** begin **
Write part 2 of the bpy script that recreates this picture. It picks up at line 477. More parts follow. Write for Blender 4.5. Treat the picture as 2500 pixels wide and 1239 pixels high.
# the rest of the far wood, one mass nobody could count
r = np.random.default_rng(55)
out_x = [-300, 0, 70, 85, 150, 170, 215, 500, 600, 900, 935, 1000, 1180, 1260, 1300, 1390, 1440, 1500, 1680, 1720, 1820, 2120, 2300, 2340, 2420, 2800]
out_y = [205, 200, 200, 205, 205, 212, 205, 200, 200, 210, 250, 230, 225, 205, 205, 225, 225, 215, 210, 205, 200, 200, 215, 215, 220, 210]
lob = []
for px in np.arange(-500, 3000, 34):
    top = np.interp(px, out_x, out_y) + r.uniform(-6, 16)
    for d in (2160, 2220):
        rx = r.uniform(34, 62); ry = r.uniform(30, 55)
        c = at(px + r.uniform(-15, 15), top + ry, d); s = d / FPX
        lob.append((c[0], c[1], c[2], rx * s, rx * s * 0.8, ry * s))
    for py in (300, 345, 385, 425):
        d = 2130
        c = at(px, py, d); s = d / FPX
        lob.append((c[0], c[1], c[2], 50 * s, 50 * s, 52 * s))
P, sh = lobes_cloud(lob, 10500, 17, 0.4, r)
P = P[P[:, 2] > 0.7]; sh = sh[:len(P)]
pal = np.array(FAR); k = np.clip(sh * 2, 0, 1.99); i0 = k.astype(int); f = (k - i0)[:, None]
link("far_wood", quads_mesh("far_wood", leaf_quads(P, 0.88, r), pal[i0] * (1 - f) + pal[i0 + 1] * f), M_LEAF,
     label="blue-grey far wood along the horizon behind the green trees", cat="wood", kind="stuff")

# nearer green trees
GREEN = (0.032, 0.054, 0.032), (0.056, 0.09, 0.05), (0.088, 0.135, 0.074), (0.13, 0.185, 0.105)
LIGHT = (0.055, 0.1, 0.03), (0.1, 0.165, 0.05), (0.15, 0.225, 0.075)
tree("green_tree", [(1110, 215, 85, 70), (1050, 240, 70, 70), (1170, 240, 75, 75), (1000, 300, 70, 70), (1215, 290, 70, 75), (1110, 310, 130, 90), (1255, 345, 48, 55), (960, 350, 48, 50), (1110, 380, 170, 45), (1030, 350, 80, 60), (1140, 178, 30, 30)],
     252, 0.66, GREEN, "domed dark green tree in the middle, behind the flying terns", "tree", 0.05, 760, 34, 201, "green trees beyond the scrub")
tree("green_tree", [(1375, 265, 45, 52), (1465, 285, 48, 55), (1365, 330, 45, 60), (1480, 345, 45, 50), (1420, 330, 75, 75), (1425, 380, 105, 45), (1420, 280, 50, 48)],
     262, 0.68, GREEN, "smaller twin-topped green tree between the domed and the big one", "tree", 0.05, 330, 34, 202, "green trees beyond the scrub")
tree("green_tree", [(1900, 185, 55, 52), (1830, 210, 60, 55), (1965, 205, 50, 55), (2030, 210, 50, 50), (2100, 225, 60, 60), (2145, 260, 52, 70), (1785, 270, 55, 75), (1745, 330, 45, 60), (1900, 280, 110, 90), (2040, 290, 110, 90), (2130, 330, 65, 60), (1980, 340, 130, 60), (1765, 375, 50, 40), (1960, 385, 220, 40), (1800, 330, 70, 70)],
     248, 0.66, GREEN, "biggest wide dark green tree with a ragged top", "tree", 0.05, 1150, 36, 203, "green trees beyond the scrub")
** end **
• SHORT PROBLEM
Write out the listing once more, matching it exactly.

• ANSWER TO THIS EXERCISE
Write part 2 of the bpy script that recreates this picture. It picks up at line 477. More parts follow. Write for Blender 4.5. Treat the picture as 2500 pixels wide and 1239 pixels high.
# the rest of the far wood, one mass nobody could count
r = np.random.default_rng(55)
out_x = [-300, 0, 70, 85, 150, 170, 215, 500, 600, 900, 935, 1000, 1180, 1260, 1300, 1390, 1440, 1500, 1680, 1720, 1820, 2120, 2300, 2340, 2420, 2800]
out_y = [205, 200, 200, 205, 205, 212, 205, 200, 200, 210, 250, 230, 225, 205, 205, 225, 225, 215, 210, 205, 200, 200, 215, 215, 220, 210]
lob = []
for px in np.arange(-500, 3000, 34):
    top = np.interp(px, out_x, out_y) + r.uniform(-6, 16)
    for d in (2160, 2220):
        rx = r.uniform(34, 62); ry = r.uniform(30, 55)
        c = at(px + r.uniform(-15, 15), top + ry, d); s = d / FPX
        lob.append((c[0], c[1], c[2], rx * s, rx * s * 0.8, ry * s))
    for py in (300, 345, 385, 425):
        d = 2130
        c = at(px, py, d); s = d / FPX
        lob.append((c[0], c[1], c[2], 50 * s, 50 * s, 52 * s))
P, sh = lobes_cloud(lob, 10500, 17, 0.4, r)
P = P[P[:, 2] > 0.7]; sh = sh[:len(P)]
pal = np.array(FAR); k = np.clip(sh * 2, 0, 1.99); i0 = k.astype(int); f = (k - i0)[:, None]
link("far_wood", quads_mesh("far_wood", leaf_quads(P, 0.88, r), pal[i0] * (1 - f) + pal[i0 + 1] * f), M_LEAF,
     label="blue-grey far wood along the horizon behind the green trees", cat="wood", kind="stuff")

# nearer green trees
GREEN = (0.032, 0.054, 0.032), (0.056, 0.09, 0.05), (0.088, 0.135, 0.074), (0.13, 0.185, 0.105)
LIGHT = (0.055, 0.1, 0.03), (0.1, 0.165, 0.05), (0.15, 0.225, 0.075)
tree("green_tree", [(1110, 215, 85, 70), (1050, 240, 70, 70), (1170, 240, 75, 75), (1000, 300, 70, 70), (1215, 290, 70, 75), (1110, 310, 130, 90), (1255, 345, 48, 55), (960, 350, 48, 50), (1110, 380, 170, 45), (1030, 350, 80, 60), (1140, 178, 30, 30)],
     252, 0.66, GREEN, "domed dark green tree in the middle, behind the flying terns", "tree", 0.05, 760, 34, 201, "green trees beyond the scrub")
tree("green_tree", [(1375, 265, 45, 52), (1465, 285, 48, 55), (1365, 330, 45, 60), (1480, 345, 45, 50), (1420, 330, 75, 75), (1425, 380, 105, 45), (1420, 280, 50, 48)],
     262, 0.68, GREEN, "smaller twin-topped green tree between the domed and the big one", "tree", 0.05, 330, 34, 202, "green trees beyond the scrub")
tree("green_tree", [(1900, 185, 55, 52), (1830, 210, 60, 55), (1965, 205, 50, 55), (2030, 210, 50, 50), (2100, 225, 60, 60), (2145, 260, 52, 70), (1785, 270, 55, 75), (1745, 330, 45, 60), (1900, 280, 110, 90), (2040, 290, 110, 90), (2130, 330, 65, 60), (1980, 340, 130, 60), (1765, 375, 50, 40), (1960, 385, 220, 40), (1800, 330, 70, 70)],
     248, 0.66, GREEN, "biggest wide dark green tree with a ragged top", "tree", 0.05, 1150, 36, 203, "green trees beyond the scrub")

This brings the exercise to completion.